__What is asked__:
Below are some records. Copy every line in them that holds "Treat".

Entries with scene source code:
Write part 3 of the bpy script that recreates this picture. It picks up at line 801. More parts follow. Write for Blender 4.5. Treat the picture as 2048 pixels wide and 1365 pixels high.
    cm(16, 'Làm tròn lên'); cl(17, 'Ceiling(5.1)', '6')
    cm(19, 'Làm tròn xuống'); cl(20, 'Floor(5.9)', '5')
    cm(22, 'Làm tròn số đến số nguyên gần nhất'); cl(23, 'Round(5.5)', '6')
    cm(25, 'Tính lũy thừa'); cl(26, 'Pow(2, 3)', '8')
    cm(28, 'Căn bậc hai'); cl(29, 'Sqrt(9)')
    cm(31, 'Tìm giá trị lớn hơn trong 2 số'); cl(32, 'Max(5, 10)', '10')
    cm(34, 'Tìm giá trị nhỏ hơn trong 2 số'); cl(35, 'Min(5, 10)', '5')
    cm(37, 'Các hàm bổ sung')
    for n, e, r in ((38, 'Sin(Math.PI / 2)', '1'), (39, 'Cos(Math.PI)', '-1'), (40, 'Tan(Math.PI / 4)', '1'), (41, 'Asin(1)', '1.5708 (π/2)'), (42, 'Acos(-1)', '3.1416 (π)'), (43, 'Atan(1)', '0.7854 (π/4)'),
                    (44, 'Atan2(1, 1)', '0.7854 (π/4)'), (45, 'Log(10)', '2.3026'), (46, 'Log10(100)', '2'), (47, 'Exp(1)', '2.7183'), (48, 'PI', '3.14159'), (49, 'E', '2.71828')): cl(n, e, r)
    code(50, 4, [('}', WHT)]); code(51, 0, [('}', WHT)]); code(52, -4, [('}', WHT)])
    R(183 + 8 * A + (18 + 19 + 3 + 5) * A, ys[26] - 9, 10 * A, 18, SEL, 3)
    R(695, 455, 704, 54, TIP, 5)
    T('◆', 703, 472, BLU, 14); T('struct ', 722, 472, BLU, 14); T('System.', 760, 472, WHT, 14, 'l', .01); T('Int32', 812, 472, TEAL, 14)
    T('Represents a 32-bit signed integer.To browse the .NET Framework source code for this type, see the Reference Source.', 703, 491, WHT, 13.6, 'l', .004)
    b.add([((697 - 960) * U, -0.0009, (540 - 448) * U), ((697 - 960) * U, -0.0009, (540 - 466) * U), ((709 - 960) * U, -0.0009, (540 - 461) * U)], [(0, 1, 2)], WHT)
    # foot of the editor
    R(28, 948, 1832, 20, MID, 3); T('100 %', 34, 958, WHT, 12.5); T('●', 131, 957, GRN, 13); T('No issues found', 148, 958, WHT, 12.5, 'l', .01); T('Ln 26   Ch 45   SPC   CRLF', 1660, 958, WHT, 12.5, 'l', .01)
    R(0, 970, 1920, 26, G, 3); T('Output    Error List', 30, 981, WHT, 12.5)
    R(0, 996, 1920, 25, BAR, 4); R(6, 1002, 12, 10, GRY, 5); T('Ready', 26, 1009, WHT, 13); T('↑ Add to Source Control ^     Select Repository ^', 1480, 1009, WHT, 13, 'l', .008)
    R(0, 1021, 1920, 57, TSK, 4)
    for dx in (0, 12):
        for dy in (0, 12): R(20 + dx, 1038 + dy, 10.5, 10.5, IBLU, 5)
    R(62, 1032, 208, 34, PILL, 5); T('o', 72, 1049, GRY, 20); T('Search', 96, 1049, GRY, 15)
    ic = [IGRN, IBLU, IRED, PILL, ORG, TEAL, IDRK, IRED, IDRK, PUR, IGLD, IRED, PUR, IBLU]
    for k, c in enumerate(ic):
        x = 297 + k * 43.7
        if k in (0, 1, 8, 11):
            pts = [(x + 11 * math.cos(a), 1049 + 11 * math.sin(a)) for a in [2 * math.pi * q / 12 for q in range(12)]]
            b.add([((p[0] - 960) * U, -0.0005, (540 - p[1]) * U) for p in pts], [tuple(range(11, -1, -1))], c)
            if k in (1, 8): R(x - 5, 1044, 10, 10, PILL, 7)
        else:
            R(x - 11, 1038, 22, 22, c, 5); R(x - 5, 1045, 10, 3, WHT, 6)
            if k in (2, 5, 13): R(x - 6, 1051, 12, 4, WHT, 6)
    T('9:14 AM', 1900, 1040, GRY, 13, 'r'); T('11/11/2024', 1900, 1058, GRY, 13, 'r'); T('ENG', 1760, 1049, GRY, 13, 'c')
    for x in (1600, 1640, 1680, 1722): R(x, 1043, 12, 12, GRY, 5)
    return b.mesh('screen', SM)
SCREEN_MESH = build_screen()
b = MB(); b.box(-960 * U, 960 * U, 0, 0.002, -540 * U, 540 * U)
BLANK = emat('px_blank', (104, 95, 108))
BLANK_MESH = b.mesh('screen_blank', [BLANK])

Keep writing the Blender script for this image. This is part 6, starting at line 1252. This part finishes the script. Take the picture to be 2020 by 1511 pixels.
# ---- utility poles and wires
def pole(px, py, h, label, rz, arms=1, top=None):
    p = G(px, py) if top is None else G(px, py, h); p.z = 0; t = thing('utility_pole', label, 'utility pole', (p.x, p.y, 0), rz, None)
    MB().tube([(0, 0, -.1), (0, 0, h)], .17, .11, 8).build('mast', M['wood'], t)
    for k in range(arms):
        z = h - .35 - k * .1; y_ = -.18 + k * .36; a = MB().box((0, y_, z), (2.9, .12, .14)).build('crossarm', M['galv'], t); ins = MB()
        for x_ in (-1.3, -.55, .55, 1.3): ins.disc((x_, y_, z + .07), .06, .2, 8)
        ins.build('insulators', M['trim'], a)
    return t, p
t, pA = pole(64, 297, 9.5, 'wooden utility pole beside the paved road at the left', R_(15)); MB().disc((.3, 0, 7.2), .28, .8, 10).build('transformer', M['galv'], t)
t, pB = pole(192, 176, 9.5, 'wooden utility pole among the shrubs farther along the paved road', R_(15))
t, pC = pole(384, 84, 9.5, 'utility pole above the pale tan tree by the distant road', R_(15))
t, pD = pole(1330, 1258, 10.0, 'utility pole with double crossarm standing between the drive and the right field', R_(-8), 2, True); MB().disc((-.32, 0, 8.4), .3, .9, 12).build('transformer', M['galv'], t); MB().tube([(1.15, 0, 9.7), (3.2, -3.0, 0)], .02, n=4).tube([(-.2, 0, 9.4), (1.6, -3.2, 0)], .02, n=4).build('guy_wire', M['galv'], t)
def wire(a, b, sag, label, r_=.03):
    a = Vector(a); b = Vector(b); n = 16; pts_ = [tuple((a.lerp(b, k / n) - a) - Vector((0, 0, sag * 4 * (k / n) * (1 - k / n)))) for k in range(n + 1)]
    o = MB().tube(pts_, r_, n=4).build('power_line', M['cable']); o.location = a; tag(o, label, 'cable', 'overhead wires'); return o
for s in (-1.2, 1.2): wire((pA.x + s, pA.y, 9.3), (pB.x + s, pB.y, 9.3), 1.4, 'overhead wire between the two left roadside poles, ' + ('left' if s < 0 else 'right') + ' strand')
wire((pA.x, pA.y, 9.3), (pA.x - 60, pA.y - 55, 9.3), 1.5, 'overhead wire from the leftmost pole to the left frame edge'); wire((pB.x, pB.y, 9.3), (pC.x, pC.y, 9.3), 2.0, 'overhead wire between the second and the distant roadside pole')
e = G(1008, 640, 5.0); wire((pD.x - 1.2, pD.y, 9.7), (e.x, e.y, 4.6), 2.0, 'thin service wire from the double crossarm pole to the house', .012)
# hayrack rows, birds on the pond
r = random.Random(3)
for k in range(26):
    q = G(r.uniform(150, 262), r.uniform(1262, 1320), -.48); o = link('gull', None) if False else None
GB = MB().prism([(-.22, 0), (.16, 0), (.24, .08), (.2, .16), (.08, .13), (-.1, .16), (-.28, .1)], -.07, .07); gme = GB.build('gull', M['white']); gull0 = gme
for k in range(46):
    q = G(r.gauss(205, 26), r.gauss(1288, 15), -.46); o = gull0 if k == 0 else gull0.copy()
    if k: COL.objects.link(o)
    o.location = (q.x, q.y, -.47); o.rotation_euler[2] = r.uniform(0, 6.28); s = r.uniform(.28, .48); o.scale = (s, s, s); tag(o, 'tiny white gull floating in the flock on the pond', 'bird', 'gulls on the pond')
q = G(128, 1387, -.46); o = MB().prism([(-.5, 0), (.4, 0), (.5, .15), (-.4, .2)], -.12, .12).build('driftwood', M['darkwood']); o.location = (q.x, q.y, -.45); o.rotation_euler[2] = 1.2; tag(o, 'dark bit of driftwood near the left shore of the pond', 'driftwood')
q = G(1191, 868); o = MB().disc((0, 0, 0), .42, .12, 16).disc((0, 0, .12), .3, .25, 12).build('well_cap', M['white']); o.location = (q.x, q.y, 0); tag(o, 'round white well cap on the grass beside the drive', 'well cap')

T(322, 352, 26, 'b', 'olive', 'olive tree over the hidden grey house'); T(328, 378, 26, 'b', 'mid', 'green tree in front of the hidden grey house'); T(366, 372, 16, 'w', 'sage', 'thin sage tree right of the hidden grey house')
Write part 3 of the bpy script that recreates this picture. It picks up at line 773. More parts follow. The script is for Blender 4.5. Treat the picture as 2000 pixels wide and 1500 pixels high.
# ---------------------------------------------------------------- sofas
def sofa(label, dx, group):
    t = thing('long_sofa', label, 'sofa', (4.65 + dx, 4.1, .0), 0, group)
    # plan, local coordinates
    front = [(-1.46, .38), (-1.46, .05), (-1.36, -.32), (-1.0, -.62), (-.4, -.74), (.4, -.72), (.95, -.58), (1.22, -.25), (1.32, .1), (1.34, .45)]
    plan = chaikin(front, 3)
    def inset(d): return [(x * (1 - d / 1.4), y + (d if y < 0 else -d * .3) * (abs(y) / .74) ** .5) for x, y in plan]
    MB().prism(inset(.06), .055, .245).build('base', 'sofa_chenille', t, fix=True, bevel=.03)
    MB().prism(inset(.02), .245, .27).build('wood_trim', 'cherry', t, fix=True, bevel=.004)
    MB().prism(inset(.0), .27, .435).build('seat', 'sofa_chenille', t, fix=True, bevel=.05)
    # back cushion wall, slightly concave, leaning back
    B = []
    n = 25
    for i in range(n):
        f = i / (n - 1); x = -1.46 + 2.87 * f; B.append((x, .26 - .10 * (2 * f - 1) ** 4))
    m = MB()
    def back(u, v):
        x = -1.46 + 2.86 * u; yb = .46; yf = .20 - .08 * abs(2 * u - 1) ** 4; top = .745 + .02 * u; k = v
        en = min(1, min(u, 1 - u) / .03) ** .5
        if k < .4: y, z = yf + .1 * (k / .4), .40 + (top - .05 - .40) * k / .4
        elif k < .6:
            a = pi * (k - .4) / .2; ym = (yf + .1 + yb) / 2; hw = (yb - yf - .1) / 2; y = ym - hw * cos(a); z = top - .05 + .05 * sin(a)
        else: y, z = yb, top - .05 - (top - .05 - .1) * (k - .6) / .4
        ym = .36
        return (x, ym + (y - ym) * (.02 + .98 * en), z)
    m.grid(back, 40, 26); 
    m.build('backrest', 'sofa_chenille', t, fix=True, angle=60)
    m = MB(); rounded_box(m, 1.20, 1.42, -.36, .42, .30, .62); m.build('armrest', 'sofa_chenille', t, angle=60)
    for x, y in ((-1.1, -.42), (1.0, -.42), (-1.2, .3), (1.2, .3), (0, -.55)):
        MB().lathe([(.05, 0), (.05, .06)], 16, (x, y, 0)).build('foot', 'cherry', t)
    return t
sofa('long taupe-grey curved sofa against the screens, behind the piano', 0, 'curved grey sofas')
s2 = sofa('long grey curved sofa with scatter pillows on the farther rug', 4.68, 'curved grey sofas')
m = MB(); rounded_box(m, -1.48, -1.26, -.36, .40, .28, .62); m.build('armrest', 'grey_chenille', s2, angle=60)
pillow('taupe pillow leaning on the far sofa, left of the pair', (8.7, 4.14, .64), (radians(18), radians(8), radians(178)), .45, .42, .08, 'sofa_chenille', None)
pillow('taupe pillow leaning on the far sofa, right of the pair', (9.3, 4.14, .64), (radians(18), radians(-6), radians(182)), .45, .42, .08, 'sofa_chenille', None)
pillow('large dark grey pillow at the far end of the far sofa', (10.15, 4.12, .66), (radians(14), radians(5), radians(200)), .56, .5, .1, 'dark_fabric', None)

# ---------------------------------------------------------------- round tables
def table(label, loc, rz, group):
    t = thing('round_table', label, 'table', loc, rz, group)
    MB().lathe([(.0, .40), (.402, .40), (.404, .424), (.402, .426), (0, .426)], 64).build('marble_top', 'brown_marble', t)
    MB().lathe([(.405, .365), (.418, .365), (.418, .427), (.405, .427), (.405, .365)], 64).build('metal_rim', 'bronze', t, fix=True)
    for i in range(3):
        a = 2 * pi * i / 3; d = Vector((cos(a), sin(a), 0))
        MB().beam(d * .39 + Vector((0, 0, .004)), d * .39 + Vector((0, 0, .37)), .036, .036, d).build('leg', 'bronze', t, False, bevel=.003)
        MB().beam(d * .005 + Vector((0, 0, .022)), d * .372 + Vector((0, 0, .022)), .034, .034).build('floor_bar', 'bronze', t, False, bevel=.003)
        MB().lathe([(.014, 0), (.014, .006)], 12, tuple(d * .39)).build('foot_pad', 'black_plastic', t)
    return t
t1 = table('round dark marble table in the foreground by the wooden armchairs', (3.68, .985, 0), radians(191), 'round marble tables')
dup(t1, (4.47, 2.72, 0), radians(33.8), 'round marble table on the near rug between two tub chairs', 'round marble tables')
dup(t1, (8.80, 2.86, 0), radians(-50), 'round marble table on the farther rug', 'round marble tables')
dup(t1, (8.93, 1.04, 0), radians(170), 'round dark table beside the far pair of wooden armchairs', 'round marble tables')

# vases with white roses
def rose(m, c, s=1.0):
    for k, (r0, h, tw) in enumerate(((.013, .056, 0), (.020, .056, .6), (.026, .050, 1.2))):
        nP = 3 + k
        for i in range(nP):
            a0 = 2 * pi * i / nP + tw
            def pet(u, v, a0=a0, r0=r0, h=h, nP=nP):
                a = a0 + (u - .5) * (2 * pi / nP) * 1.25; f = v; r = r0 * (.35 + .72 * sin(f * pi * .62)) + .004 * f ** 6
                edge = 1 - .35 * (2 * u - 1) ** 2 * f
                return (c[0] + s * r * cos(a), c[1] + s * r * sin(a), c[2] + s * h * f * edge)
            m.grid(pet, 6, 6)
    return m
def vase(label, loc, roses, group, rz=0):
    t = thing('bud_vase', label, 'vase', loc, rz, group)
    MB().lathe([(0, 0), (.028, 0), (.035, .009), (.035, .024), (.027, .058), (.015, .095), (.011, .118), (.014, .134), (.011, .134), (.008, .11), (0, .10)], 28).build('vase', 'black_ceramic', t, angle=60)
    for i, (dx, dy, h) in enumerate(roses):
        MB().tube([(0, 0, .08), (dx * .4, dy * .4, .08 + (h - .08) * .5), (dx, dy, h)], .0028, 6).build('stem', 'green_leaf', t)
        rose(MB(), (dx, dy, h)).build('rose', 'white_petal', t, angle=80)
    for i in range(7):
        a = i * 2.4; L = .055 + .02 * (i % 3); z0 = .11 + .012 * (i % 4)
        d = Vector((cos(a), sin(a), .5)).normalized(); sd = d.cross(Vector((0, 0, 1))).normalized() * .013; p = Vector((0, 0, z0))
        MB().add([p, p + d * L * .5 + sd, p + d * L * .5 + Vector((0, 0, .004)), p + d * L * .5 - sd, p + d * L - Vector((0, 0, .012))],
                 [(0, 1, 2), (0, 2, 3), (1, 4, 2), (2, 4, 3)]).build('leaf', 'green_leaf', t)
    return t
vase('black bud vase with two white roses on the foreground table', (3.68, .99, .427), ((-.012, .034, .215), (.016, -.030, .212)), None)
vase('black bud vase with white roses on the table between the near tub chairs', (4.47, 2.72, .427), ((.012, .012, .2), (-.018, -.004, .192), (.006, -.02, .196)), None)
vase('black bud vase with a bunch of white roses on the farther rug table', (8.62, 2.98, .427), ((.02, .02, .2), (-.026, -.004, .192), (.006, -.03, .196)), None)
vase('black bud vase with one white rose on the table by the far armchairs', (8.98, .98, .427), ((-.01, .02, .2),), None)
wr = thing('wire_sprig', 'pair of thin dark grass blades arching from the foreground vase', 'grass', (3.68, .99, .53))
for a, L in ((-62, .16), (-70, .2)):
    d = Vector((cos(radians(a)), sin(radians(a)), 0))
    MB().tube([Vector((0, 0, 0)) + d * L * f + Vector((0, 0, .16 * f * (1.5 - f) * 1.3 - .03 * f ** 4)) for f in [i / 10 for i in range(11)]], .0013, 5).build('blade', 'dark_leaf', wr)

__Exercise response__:
Write part 3 of the bpy script that recreates this picture. It picks up at line 801. More parts follow. Write for Blender 4.5. Treat the picture as 2048 pixels wide and 1365 pixels high.
Write part 3 of the bpy script that recreates this picture. It picks up at line 773. More parts follow. The script is for Blender 4.5. Treat the picture as 2000 pixels wide and 1500 pixels high.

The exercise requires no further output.